In the field of robotic control, designing individual controllers for each robot leads to high computational costs. Universal control policies, applicable across diverse robot morphologies, promise to mitigate this challenge. Predominantly, models based on Graph Neural Networks (GNN) and Transformers are employed, owing to their effectiveness in capturing relational dynamics across a robot's limbs. However, these models typically employ homogeneous graph structures that overlook the functional diversity of different limbs. To bridge this gap, we introduce HeteroMorpheus, a novel method based on heterogeneous graph Transformer. This method uniquely addresses limb heterogeneity, fostering better representation of robot dynamics of various morphologies. Through extensive experiments we demonstrate the superiority of HeteroMorpheus against state-of-the-art methods in the capability of policy generalization, including zero-shot generalization and sample-efficient transfer to unfamiliar robot morphologies.

Figures (5)

• Figure 1: The Overall Architecture of HeteroMorpheus. We illustrate the action generation process for a voxel node in the robot. The local observations of the target node $t$ and its neighboring nodes $s_1$ and $s_2$ are linearly embedded based on their corresponding node types. The embedded vectors are then added to the learnt positional embedding as the initial features of the node, which are subsequently fed into the HGT for heterogeneous attention calculation, message passing, and aggregation. The output of HGT is concatenated with the linear embedding of the global observation and passed to the Decoder to generate a distribution over actions.
• Figure 2: Evogym tasks. In Walker-v0, the robot's objective is to travel as far as possible on flat terrain. Carrier-v0 involves transporting an object to maximize distance covered. In Pusher-v0, the aim is to push an object to achieve the greatest displacement. UpStepper-v0 presents the challenge of ascending stairs of varying lengths to cover maximum distance. In Catcher-v0, the robot needs to receive an object thrown from a height and in a rotating state, and then carry the object forward as much as possible. All tasks measure progress along the positive x-axis.

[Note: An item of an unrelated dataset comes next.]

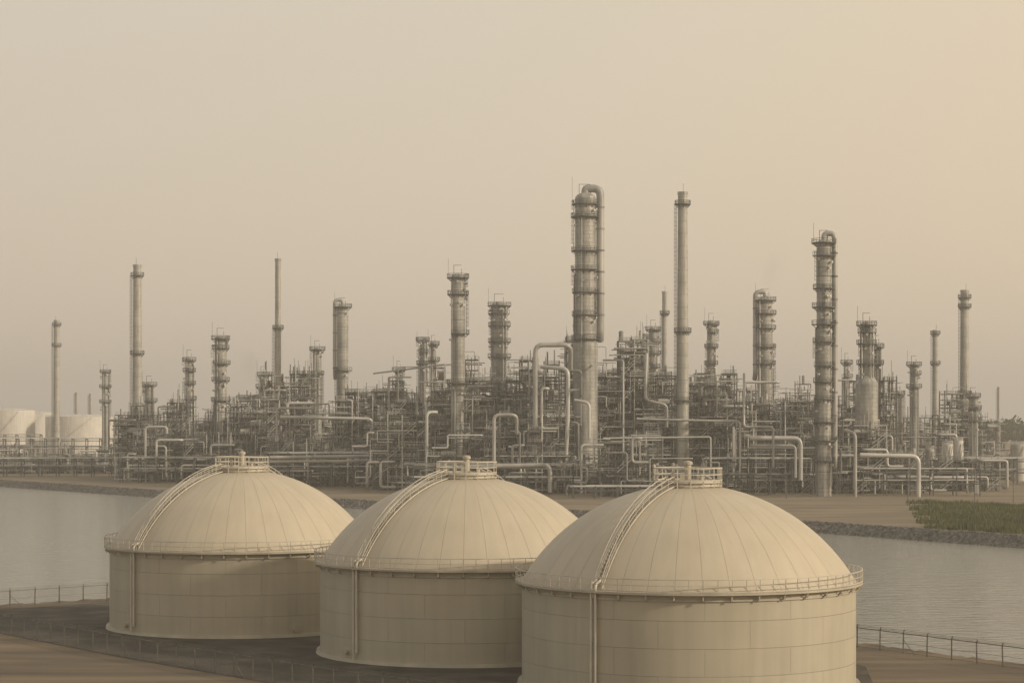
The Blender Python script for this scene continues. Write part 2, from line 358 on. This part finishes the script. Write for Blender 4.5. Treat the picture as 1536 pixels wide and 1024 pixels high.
# ------------------------------------------------------------------ process units
def unit(x0,x1,y0,y1,h,seed,name='refinery_process_unit',dens=1.0,bay=4.6):
    rg=random.Random(seed); mb=MB()
    nx=max(2,round((x1-x0)/bay)); ny=max(1,round((y1-y0)/8.0)); fh=rg.uniform(3.4,4.3); nz=max(2,round(h/fh)); fh=h/nz
    X=[x0+(x1-x0)*i/nx for i in range(nx+1)]; Y=[y0+(y1-y0)*j/ny for j in range(ny+1)]
    hb=[]; cur=nz-rg.choice([0,1,2])
    for i in range(nx):
        if rg.random()<.45: cur=max(2,nz-rg.choice([0,0,1,2,3,4])) if nz>4 else max(1,nz-rg.choice([0,1]))
        hb.append([max(1,cur-rg.choice([0,0,1])) for j in range(ny)])
    hb[rg.randrange(nx)][rg.randrange(ny)]=nz
    def nh(i,j): return max([hb[a][b] for a in (i-1,i) for b in (j-1,j) if 0<=a<nx and 0<=b<ny])
    for i in range(nx+1):
        for j in range(ny+1):
            w=.18; mb.box(X[i]-w,Y[j]-w,0,X[i]+w,Y[j]+w,nh(i,j)*fh+rg.choice([0,0,1.2]),ST if rg.random()<.8 else GA)
    for k in range(1,nz+1):
        z=k*fh; fc=rg.choice([ST,ST,GA,PD])
        for j in range(ny+1):
            for i in range(nx):
                if max([hb[i][b] for b in (j-1,j) if 0<=b<ny])>=k: mb.box(X[i]+.18,Y[j]-.12,z-.36,X[i+1]-.18,Y[j]+.12,z-.02,fc if rg.random()<.8 else ST)
        for i in range(nx+1):
            for j in range(ny):
                if max([hb[a][j] for a in (i-1,i) if 0<=a<nx])>=k: mb.box(X[i]-.12,Y[j]+.18,z-.33,X[i]+.12,Y[j+1]-.18,z-.03,ST)
    for i in range(nx):
        for j in range(ny):
            xa,xb,ya,yb=X[i],X[i+1],Y[j],Y[j+1]
            for k in range(hb[i][j]+1):
                z=k*fh; top=(k==hb[i][j])
                if k>0 and rg.random()<.82:
                    mb.box(xa+.3,ya+.3,z-.012,xb-.3,yb-.3,z+.05,GR)
                if k>0 and (j==0 or top) and rg.random()<.85:
                    yy=ya-.2; c=rg.choice([GA,ST,GA])
                    for zz in (1.1,.58): mb.box(xa+.02,yy-.05,z+zz-.05,xb-.02,yy+.05,z+zz+.05,c)
                    m=int((xb-xa)/1.5)
                    for q in range(m): px=xa+(q+.5)*(xb-xa)/m; mb.box(px-.04,yy-.04,z,px+.04,yy+.04,z+1.05,c)
                if k>0 and top and rg.random()<.6:
                    for zz in (1.1,.58): mb.box(xa+.02,yb-.045,z+zz-.045,xb-.02,yb+.045,z+zz+.045,ST)
                if top: 
                    if rg.random()<.22:
                        r=rg.uniform(.2,.8); L=rg.uniform(1.2,3.5); xx=rg.uniform(xa+1,xb-1); mb.lathe([(r,z),(r,z+L),(r*.6,z+L+r*.4),(.01,z+L+r*.5)],12,rg.choice([VE,PD]),xx,(ya+yb)/2)
                    if rg.random()<.4:
                        xx=rg.uniform(xa,xb); mb.beam((xx,ya+1,z),(xx,ya+1,z+rg.uniform(2,7)),.12,ST)
                    if rg.random()<.15:
                        xx=rg.uniform(xa,xb); zz=z+rg.uniform(1.5,3); mb.sweep([(xx,ya+1,z-2),(xx,ya+1,zz),(xx+rg.choice([-4,4]),ya+1,zz),(xx+rg.choice([-4,4]),ya+3,z-1)],.12,rg.choice([PI,VE]),6)
                    continue
                u=rg.random()
                if u<.16:
                    r=rg.uniform(.5,1.1); yy=ya+rg.uniform(.9,2.4); mb.tube((xa+.4,yy,z+r+.5),(xb-.4,yy,z+r+.5),r,rg.choice([VE,PI,VE]),14)
                    for e in (.25,.75): xx=xa+(xb-xa)*e; mb.box(xx-.15,yy-r*.8,z+.05,xx+.15,yy+r*.8,z+r*.7+.5,ST)
                elif u<.31:
                    r=rg.uniform(.4,1.0); xx=rg.uniform(xa+1.1,xb-1.1); yy=ya+rg.uniform(.9,3); mb.tube((xx,yy,z+.2),(xx,yy,z+fh*rg.uniform(.6,.98)),r,rg.choice([VE,PI,VE,PD]),14)
                elif u<.68:
                    xx=rg.uniform(xa+.3,xb-2.3); yy=ya+rg.uniform(1.5,4.5); mb.box(xx,yy,z+.06,xx+rg.uniform(1,2.2),yy+2,z+rg.uniform(1,3),rg.choice([PD,RU,ST,ST]))
                for q in range(int(rg.uniform(2,6)*dens)):
                    r=rg.choice([.07,.09,.12,.16,.24]); yy=rg.uniform(ya-.3,min(yb,ya+5)); zz=z+rg.uniform(.4,fh-.5)
                    e=rg.uniform(0,3.2); mb.tube((xa-e,yy,zz),(xb+rg.uniform(0,3.2),yy,zz),r,rg.choice([PI,PI,PD,VE,ST,RU,PD]),6)
                for q in range(int(rg.uniform(2,6)*dens)):
                    r=rg.choice([.07,.09,.12,.16,.24]); yy=rg.uniform(ya-.5,min(yb,ya+4)); xx=rg.uniform(xa,xb)
                    za=z+rg.uniform(-1,1.5); za=max(za,0); mb.tube((xx,yy,za),(xx,yy,za+rg.uniform(.4,2.2)*fh),r,rg.choice([PI,PD,PD,VE,ST,RU]),6)
                for q in range(2):
                    xx=rg.uniform(xa,xb); zz=z+rg.uniform(.6,fh-.6); mb.tube((xx,ya-.6,zz),(xx,yb,zz),rg.choice([.08,.12,.18]),rg.choice([PI,PD,VE]),6)
                if j==0 and rg.random()<.22:
                    mb.beam((xa+.2,ya-.02,z),(xb-.2,ya-.02,z+fh-.4),.16,ST)
                    if rg.random()<.5: mb.beam((xb-.2,ya+.2,z),(xa+.2,ya+.2,z+fh-.4),.16,ST)
                if j==0 and rg.random()<.12:
                    for dy in (-.5,-1.4):
                        mb.beam((xa+.3,ya+dy,z),(xb-.3,ya+dy,z+fh),.19,GA); mb.beam((xa+.3,ya+dy,z+1.1),(xb-.3,ya+dy,z+fh+1.1),.09,GA)
                    for t in range(12):
                        xx=xa+.3+(xb-xa-.6)*t/12; mb.box(xx,ya-1.38,z+fh*t/12,xx+.3,ya-.52,z+fh*t/12+.06,GR)
    for q in range(int((x1-x0)*h/70*dens)+2):
        r=rg.choice([.12,.16,.2,.26,.34,.45]); xs=rg.uniform(x0,x1); z=rg.uniform(3,h); y=y0-rg.uniform(.3,1.6)
        xe=min(max(xs+rg.choice([-1,1])*rg.uniform(2,14),x0-2),x1+2); z2=max(1,z-rg.uniform(3,14))
        path=[(xs,y0+3,z),(xs,y,z),(xe,y,z),(xe,y,z2)]
        path.append((xe,y0+4,z2) if rg.random()<.6 else (xe+rg.choice([-5,5]),y,z2))
        mb.sweep(path,r,rg.choice([PI,PI,VE,VE,PD]),8)
    return mb.build(name,PM,(0,0,0))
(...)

• Figure 3: The training curves of different methods in each environment. We evaluate on 5 different seeds and plot the mean of average returns over all morphologies. Shaded regions denotes standard deviation.
• Figure 4: Comparison of different method's transfer learning performance on an unknown robot morphology set. The graph presents the results of both zero-shot learning and fine-tuning, obtained through five repeated experiments. Shaded regions denotes standard deviation.
• Figure 5: Attention Matrix Analysis. We plot the stable rank of the attention matrix ($sr(A_0)$) for Pusher-v0, as well as the morphology of the robot and the attention matrix corresponding to the moments when the stabe rank is at its peak and valley. The attention matrix on the left corresponds to the peak, the attention matrix on the right corresponds to the valley. The horizontal and vertical coordinates of the matrix represent the voxel block labels arranged in order from left to right and from top to bottom for the robots.